Tout ce que possède l'homme, même lorsqu'il s'agit d'une
propriété privée, est un don divin. C'est pourquoi
ce don doit être exploité conformément aux prescriptions
de Dieu, c'est-à-dire dans sa place naturelle, celle pour laquelle
il fut créé. Utiliser ce don divin dans une autre voie, ce
serait le dévier de sa direction naturelle, et ce serait une corruption.
Le rôle de l'homme vis-à-vis de ces divers biens divins
consiste à les exploiter pertinemment, à les mettre en valeur
et à s'en servir à la perfection:
«Dis: "A qui donc appartiennent la terre et ceux qui s'y trouvent?

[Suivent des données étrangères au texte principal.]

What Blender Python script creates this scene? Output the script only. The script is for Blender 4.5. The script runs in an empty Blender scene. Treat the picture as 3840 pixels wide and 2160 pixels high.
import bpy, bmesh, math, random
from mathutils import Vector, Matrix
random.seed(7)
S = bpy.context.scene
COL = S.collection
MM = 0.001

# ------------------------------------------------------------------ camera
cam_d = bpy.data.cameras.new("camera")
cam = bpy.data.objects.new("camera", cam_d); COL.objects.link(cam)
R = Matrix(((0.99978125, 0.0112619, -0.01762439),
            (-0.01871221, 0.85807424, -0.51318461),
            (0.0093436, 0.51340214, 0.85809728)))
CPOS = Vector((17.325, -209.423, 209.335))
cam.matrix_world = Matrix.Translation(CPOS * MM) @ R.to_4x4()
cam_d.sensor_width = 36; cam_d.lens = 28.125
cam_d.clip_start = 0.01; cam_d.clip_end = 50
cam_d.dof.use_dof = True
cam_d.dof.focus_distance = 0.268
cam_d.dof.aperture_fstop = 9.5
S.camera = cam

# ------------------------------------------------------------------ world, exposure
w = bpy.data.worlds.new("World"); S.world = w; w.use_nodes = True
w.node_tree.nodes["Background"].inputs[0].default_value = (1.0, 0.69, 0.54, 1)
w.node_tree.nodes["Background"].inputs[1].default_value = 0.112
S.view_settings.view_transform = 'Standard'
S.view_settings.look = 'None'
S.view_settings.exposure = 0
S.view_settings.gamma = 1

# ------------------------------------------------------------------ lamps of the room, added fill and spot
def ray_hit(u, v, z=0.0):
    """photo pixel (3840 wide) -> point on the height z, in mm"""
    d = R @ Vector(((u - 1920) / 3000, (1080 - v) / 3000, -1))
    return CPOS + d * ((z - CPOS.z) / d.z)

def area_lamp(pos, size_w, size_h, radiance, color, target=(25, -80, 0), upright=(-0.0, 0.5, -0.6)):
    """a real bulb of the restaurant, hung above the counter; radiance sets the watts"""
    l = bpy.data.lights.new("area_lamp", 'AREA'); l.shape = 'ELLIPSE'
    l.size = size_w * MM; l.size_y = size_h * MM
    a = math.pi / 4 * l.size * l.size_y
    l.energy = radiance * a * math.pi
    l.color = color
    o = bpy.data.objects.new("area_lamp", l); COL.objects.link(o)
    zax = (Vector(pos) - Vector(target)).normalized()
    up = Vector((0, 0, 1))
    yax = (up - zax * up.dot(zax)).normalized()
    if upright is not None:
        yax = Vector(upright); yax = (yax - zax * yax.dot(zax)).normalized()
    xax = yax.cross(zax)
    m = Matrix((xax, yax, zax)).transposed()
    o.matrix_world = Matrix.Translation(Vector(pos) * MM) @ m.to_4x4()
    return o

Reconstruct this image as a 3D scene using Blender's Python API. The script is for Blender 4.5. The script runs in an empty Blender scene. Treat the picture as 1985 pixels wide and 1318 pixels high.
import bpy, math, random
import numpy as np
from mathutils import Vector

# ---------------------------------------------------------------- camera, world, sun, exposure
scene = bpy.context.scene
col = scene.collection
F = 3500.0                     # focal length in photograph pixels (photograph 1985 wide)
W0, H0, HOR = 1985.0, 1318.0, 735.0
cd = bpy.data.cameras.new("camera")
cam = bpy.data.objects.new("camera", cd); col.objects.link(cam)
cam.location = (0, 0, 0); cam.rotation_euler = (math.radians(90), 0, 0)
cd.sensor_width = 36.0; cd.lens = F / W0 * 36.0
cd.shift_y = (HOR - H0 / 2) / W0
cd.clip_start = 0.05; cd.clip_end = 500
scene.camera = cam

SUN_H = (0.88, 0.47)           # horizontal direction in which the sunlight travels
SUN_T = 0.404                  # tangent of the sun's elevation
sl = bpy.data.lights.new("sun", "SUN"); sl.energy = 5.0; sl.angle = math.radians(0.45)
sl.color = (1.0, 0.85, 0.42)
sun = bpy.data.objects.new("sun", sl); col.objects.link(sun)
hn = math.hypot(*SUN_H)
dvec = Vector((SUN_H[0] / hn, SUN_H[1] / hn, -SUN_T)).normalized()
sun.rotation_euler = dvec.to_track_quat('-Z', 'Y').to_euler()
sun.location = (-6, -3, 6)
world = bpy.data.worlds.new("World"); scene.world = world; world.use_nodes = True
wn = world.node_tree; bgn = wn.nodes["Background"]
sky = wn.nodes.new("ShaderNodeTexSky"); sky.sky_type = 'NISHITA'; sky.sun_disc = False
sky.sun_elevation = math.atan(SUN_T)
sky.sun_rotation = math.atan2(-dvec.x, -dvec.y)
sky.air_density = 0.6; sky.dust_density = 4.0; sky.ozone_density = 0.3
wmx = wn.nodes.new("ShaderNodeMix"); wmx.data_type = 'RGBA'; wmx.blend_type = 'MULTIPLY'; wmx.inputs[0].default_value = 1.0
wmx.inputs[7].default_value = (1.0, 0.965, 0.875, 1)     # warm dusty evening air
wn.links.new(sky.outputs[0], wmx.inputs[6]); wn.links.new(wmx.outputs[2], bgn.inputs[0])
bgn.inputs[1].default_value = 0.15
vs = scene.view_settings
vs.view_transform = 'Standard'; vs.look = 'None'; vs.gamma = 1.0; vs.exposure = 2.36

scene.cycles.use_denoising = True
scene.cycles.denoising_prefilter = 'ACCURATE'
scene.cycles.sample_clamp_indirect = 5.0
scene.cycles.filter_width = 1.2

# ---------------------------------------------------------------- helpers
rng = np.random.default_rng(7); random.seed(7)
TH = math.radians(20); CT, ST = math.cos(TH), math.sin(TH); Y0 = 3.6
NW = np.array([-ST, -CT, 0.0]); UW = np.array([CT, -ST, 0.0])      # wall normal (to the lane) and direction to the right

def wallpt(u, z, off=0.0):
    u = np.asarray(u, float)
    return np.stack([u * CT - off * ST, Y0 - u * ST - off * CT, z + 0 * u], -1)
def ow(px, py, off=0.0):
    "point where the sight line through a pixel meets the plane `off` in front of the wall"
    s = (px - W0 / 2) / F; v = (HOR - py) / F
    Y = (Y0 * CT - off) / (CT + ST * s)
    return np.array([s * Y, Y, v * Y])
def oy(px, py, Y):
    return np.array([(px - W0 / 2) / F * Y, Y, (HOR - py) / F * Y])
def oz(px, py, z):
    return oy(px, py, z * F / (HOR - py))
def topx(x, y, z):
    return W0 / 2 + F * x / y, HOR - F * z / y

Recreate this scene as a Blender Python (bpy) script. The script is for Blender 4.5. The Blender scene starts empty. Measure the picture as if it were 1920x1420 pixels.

Si seulement vous le saviez!» Ils diront: "Dieu!...". Réponds:
"Et quoi?... Ne vous en souviendrez- vous pas?"»
(Les Croyants <al-Mo'minoun>, 23: 84-85)
«C'est Lui qui a créé pour vous tout ce qui est
sur la terre.»
(La Vache <al-Baqarah>, 2: 29)
«Adorez Dieu! Il n'y a pas de Dieu que Lui. IL vous a créés
de cette terre où IL vous a établis.»
(Houd, 11: 61)
«Ceux qui violent le pacte de Dieu après avoir accepté
Son alliance; ceux qui tranchent les liens que Dieu a ordonné de
maintenir; ceux qui seront maudits; ceux auxquels la détestable
demeure est destinée.»
(Le Tonnerre <al-Ra`d>, 13: 25)
4- Elle signifie aussi que les êtres humains ont un droit égal
à l'exploitation des biens de la vie.
Les possibilités et les occasions d'exploiter ces biens sont
offertes d'une façon égalitaire à tous les êtres
humains, selon le besoin de chacun et dans le cadre de l'effort et du travail
fait par chacun. Ce stade universel ne réserve pas d'emplacement
privé à une catégorie particulière de l'humanité.
Tout le monde doit pouvoir exploiter les diverses richesses naturelles
selon l'effort consenti, et ce sans distinction de race, de position géographique
et historique et même d'appartenance idéologique.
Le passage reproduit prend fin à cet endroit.